Several double arsenates of magnesium and the alkali metals, ammonium and calcium are known. The most important of these is magnesium ammonium orthoarsenate, MgNH4AsO4.6H2O, which is obtained as a crystalline precipitate when ammonium orthoarsenate is added to a solution of a magnesium salt; it may be dried over sulphuric acid. It is also formed when an alkali arsenate is added to a solution of a magnesium salt in the presence of an ammonium salt and ammonia. When heated above 40° C. it loses ammonia and water and it is doubtful if any lower hydrate is formed, although such are described in the literature. On strong ignition it forms the pyroarsenate, as stated above.

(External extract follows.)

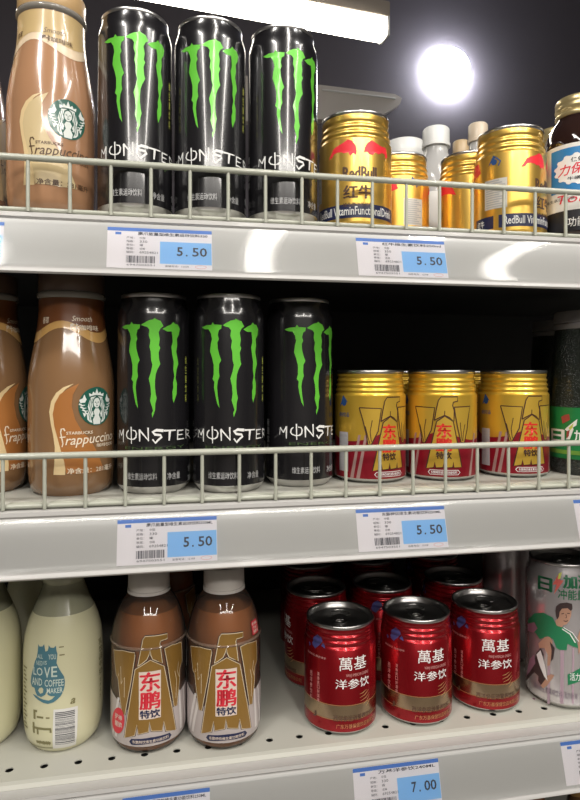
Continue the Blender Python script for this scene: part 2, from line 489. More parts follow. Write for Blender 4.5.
# ============================================================ TALL BLACK CANS
RM, HM = 0.0308, 0.1665
mprof = [(RM, 0.007), (RM, 0.148), (RM-0.0005, 0.151), (RM-0.0016, 0.155), (RM-0.0028, 0.1585), (RM-0.0034, 0.1615), (RM-0.0036, 0.1635)]
mx, my = clear_fence(spot(154, 0.520), RM, 0.003)
rM = Ref(mx, my, ZM, mprof, 0.0)
def make_black_can(label):
    t = thing('energy_drink_can', label, 'can', (mx, my, ZM), rM.rz, 'tall black energy drink cans')
    lathe('body', mprof, black, t)
    base_foot(t, RM, 0.007); can_lid(t, RM-0.0031, HM, neck=RM-0.0036)
    L = [(45,228),(68,215),(95,212),(103,196),(112,210),(155,212),(152,235),(138,245),(132,275),(138,300),(130,320),(132,360),(140,395),(152,432),(140,455),(138,500),(142,530),(132,560),(128,600),(132,650),(142,728),(128,700),(118,650),(110,600),(112,565),(102,548),(108,520),(108,460),(100,420),(88,375),(92,330),(98,300),(92,265),(80,240),(60,240)]
    Mi = [(160,215),(185,198),(210,185),(235,180),(243,172),(255,180),(280,190),(298,222),(280,235),(268,260),(275,300),(270,340),(278,355),(268,385),(272,430),(278,455),(260,490),(250,520),(246,560),(246,600),(250,640),(256,665),(248,700),(246,740),(230,785),(226,760),(234,740),(222,700),(216,680),(222,640),(218,590),(208,545),(222,500),(230,460),(222,430),(220,380),(212,350),(218,310),(208,280),(212,245),(200,228),(180,222)]
    Rr = [(292,240),(320,222),(345,212),(358,196),(368,208),(385,212),(398,240),(392,275),(380,300),(382,340),(376,380),(385,430),(388,455),(378,490),(372,540),(380,575),(378,640),(368,670),(360,695),(354,670),(352,625),(358,600),(356,570),(364,530),(358,490),(360,440),(352,400),(346,350),(354,320),(352,280),(348,255),(320,255)]
    for q in (L, Mi, Rr): Print().poly(px(rM, 115, 290, 6.15, q)).wrap('claw_mark', rM, green, t)
    # lettering: hand drawn spiky capitals, read off the enlarged crop
    Q = Print(); s = 7.25; c = lambda *p: px(rM, 115, 410, s, p)
    W = 0.0014
    strokes = [([(34,200),(36,150)], .5), ([(36,145),(48,185)], .8), ([(48,185),(62,140)], 1), ([(62,138),(62,232)], 1.1),
        ([(88,160),(84,185),(92,202),(112,212)], 1.0), ([(136,212),(152,198),(156,170),(148,152),(128,146)], 1.0), ([(88,160),(100,148)], 1.0), ([(112,212),(136,212)], .9),
        ([(118,122),(120,245)], .9),
        ([(178,145),(180,228)], 1.1), ([(176,142),(244,222)], 1.0), ([(240,128),(243,226)], .9),
        ([(350,150),(300,146),(274,160),(290,178),(330,182),(338,196),(312,218),(290,242)], 1.7), ([(272,212),(292,240)], .9),
        ([(352,150),(440,146)], 1.1), ([(398,148),(392,222)], 1.5),
        ([(455,150),(452,212)], 1.0), ([(450,150),(494,144)], .9), ([(452,180),(488,176)], .8), ([(450,212),(498,206)], .9),
        ([(512,140),(514,206)], .9), ([(510,140),(536,150),(532,168),(512,176)], .9), ([(518,176),(545,210)], .9)]
    for pts, k in strokes: Q.stroke(c(*pts), W*k, W*k*0.6)
    # small print near the foot
    Q2 = Print()
    Q2.text('维生素运动饮料', *bx(rM, 115, 410, s, (92, 458, 305, 510)), 0.01)
    Q2.text('净含量', *bx(rM, 115, 410, s, (378, 450, 470, 500)), 0.01)
    Print().text('ENERGY', *bx(rM, 115, 410, s, (75, 268, 500, 288)), 0.0).wrap('energy_lettering', rM, mat('dim_green_ink', (0.05, 0.09, 0.03), 0.4), t)
    a, b, c_, d = bx(rM, 115, 410, s, (430, 440, 470, 500))
    Q2.text('含量：', RM*1.15, b+0.004, RM*1.15+0.016, b+0.010, 0.01); Q2.text('330毫升', RM*1.15, b-0.004, RM*1.15+0.018, b+0.002, 0.01)
    Q2.bars(RM*1.9, 0.035, RM*2.3, 0.075, 22, 3, False)
    Q2.column('能量饮料', -RM*1.75, 0.03, -RM*1.6, 0.06)
    Q.wrap('lettering', rM, whiteink, t); Q2.wrap('small_print', rM, greyink, t)
    y = Print(); y.column('维生素饮料', RM*0.98, 0.075, RM*1.06, 0.115, 0.01); y.wrap('side_print', rM, mat('yellow_green_ink', (0.5, 0.55, 0.08), 0.4), t)
    return t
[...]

The solubility in water of magnesium ammonium arsenate is as follows (expressed in grams of MgNH4AsO4.6H2O per 100 grams of solution):

Temp.,°C.0204050607080
Solubility0.033880.020660.027460.022610.021030.015640.02364


It is less soluble in the presence of ammonia, 1 part of the anhydrous salt dissolving in about 15,800 parts of water containing 2.46 per cent. NH3 (1 part of 0.96 ammonia to 3 parts H2O).

Magnesium can be estimated by precipitation as this double arsenate, which is then ignited or titrated.

Sodium Magnesium Arsenate, NaMgAsO4

Sodium Magnesium Arsenate, NaMgAsO4, has been obtained by dissolving magnesia in molten sodium dihydrogen arsenate, the alkali being removed from the residue by washing with very dilute nitric acid. By precipitation from magnesium sulphate with excess of sodium orthoarsenate, the enneahydrate, NaMgAsO4.9H2O, is obtained. This loses water at 110° C. to give the octahydrate. In the presence of water the salt yields normal magnesium orthoarsenate. The corresponding potassium salt has been prepared, and also the more complex salts Na4Mg4As6O21, K4Mg4As6O21; Mg2KH(AsO4)2.xH2O (x = 2, 4, 5 and 15); Mg2KNa(AsO4)2.14H2O.

Certain magnesium calcium arsenates, sometimes associated with other metals, are found in Nature and are enumerated in the table of minerals.